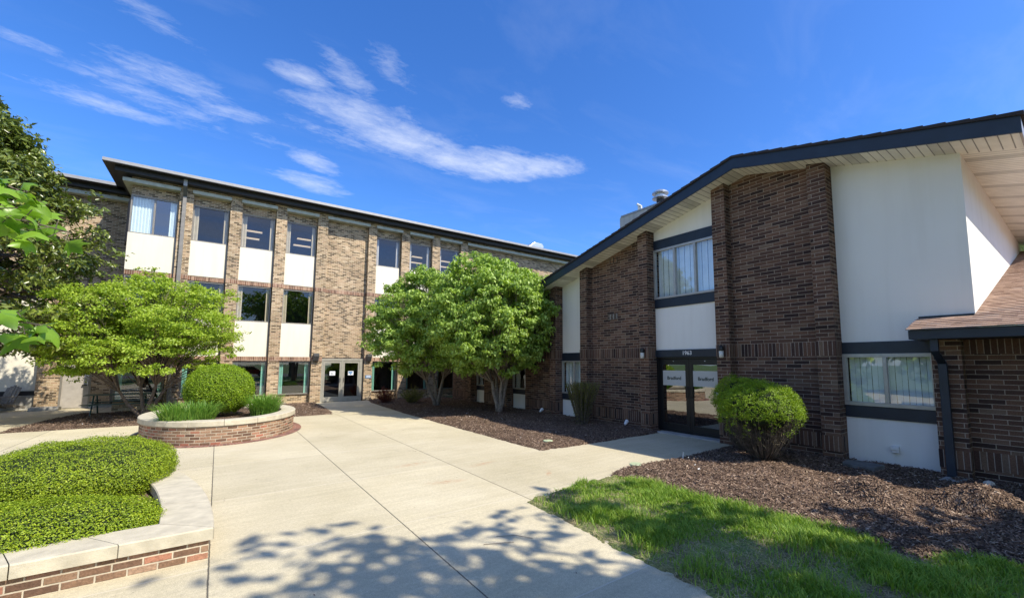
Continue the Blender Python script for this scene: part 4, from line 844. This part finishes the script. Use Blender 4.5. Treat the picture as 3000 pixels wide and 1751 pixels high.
def crownpts(c, r, n, inner=.35, zmin=-1, layers=None, bump_=.12):
    out = []
    while len(out) < n:
        d = np.array([random.gauss(0, 1) for _ in range(3)]); d /= np.linalg.norm(d)
        if d[2] < zmin: continue
        q = random.uniform(.84, 1.0) if random.random() > inner else random.uniform(.3, .84)
        q *= 1+random.uniform(-bump_, bump_); p = [c[i]+d[i]*r[i]*q for i in range(3)]
        if layers: p[2] = c[2]+round((p[2]-c[2])/layers)*layers+random.uniform(-.07, .07)
        out.append(p)
    return out
# pair of dogwoods in front of the brick wall
tree('dogwood_tree', 'dense round dogwood tree with several pale trunks nearer the gabled building', 'tree', (8.64, 13.81, 0), [(8.1, 13.9, 2.0), (8.5, 14.2, 2.2), (8.9, 13.5, 2.1), (9.1, 14.0, 2.0), (8.5, 13.4, 2.1)],
     crownpts((8.15, 13.75, 3.62), (2.25, 2.35, 2.15), 360, .25, -.93, None, .09), 100000, .12, .066, 'leaf_dogwood', 'bark_grey', .12, .34, .7, .5, .8, 'pair of dogwood trees')
tree('dogwood_tree', 'looser dogwood tree with sunlit multi stem trunk behind the denser one', 'tree', (7.75, 17.6, 0), [(6.9, 17.5, 2.0), (7.6, 17.9, 2.2), (8.0, 17.3, 2.1), (8.3, 17.9, 2.0)],
     crownpts((7.3, 16.9, 3.62), (2.5, 2.2, 2.2), 290, .3, -.88, .3, .10), 68000, .12, .062, 'leaf_dogwood', 'bark_grey', .11, .36, .5, .5, .7, 'pair of dogwood trees')
# lime green layered tree on the left
tree('lime_tree', 'spreading lime green tree with layered branches in front of the windows', 'tree', (-1.9, 19.4, 0), [(-2.9, 19.2, 1.6), (-2.1, 19.6, 1.9), (-1.1, 19.6, 1.7), (-1.5, 19.0, 2.0)],
     crownpts((-1.95, 19.2, 2.85), (2.4, 2.15, 1.88), 290, .35, -.72, .30, .18), 84000, .072, .042, 'leaf_lime', 'bark', .085, .36, .42, .55, .25)
# magnolia at the left edge
mg = []
while len(mg) < 330:
    z_ = random.uniform(2.2, 9.4); z_ = round(z_/.85)*.85+random.uniform(-.2, .2); rm_ = 3.5*(max(0, 1-(z_-4.8)/4.9)**.8 if z_ > 4.8 else 1-((4.8-z_)/5.5)**2); az = random.uniform(0, 6.283); q_ = random.uniform(.35, 1.0)**.6*random.uniform(.82, 1.1)
    mg.append([-6.1+rm_*q_*math.cos(az), 19.4+rm_*q_*math.sin(az), z_])
tree('magnolia_tree', 'tall dark glossy evergreen magnolia at the left edge', 'tree', (-6.2, 19.4, 0), [(-6.6, 19.2, 5.0), (-5.9, 19.6, 6.2), (-6.2, 19.1, 4.5)],
     mg, 74000, .17, .072, 'leaf_magnolia', 'bark', .2, .50, .55, .6, .1)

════

■ Problem to work on:
Reproduce the whole listing word for word, setting aside any pictures.

■ Exercise output:
Continue the Blender Python script for this scene: part 4, from line 844. This part finishes the script. Use Blender 4.5. Treat the picture as 3000 pixels wide and 1751 pixels high.
def crownpts(c, r, n, inner=.35, zmin=-1, layers=None, bump_=.12):
    out = []
    while len(out) < n:
        d = np.array([random.gauss(0, 1) for _ in range(3)]); d /= np.linalg.norm(d)
        if d[2] < zmin: continue
        q = random.uniform(.84, 1.0) if random.random() > inner else random.uniform(.3, .84)
        q *= 1+random.uniform(-bump_, bump_); p = [c[i]+d[i]*r[i]*q for i in range(3)]
        if layers: p[2] = c[2]+round((p[2]-c[2])/layers)*layers+random.uniform(-.07, .07)
        out.append(p)
    return out
# pair of dogwoods in front of the brick wall
tree('dogwood_tree', 'dense round dogwood tree with several pale trunks nearer the gabled building', 'tree', (8.64, 13.81, 0), [(8.1, 13.9, 2.0), (8.5, 14.2, 2.2), (8.9, 13.5, 2.1), (9.1, 14.0, 2.0), (8.5, 13.4, 2.1)],
     crownpts((8.15, 13.75, 3.62), (2.25, 2.35, 2.15), 360, .25, -.93, None, .09), 100000, .12, .066, 'leaf_dogwood', 'bark_grey', .12, .34, .7, .5, .8, 'pair of dogwood trees')
tree('dogwood_tree', 'looser dogwood tree with sunlit multi stem trunk behind the denser one', 'tree', (7.75, 17.6, 0), [(6.9, 17.5, 2.0), (7.6, 17.9, 2.2), (8.0, 17.3, 2.1), (8.3, 17.9, 2.0)],
     crownpts((7.3, 16.9, 3.62), (2.5, 2.2, 2.2), 290, .3, -.88, .3, .10), 68000, .12, .062, 'leaf_dogwood', 'bark_grey', .11, .36, .5, .5, .7, 'pair of dogwood trees')
# lime green layered tree on the left
tree('lime_tree', 'spreading lime green tree with layered branches in front of the windows', 'tree', (-1.9, 19.4, 0), [(-2.9, 19.2, 1.6), (-2.1, 19.6, 1.9), (-1.1, 19.6, 1.7), (-1.5, 19.0, 2.0)],
     crownpts((-1.95, 19.2, 2.85), (2.4, 2.15, 1.88), 290, .35, -.72, .30, .18), 84000, .072, .042, 'leaf_lime', 'bark', .085, .36, .42, .55, .25)
# magnolia at the left edge
mg = []
while len(mg) < 330:
    z_ = random.uniform(2.2, 9.4); z_ = round(z_/.85)*.85+random.uniform(-.2, .2); rm_ = 3.5*(max(0, 1-(z_-4.8)/4.9)**.8 if z_ > 4.8 else 1-((4.8-z_)/5.5)**2); az = random.uniform(0, 6.283); q_ = random.uniform(.35, 1.0)**.6*random.uniform(.82, 1.1)
    mg.append([-6.1+rm_*q_*math.cos(az), 19.4+rm_*q_*math.sin(az), z_])
tree('magnolia_tree', 'tall dark glossy evergreen magnolia at the left edge', 'tree', (-6.2, 19.4, 0), [(-6.6, 19.2, 5.0), (-5.9, 19.6, 6.2), (-6.2, 19.1, 4.5)],
     mg, 74000, .17, .072, 'leaf_magnolia', 'bark', .2, .50, .55, .6, .1)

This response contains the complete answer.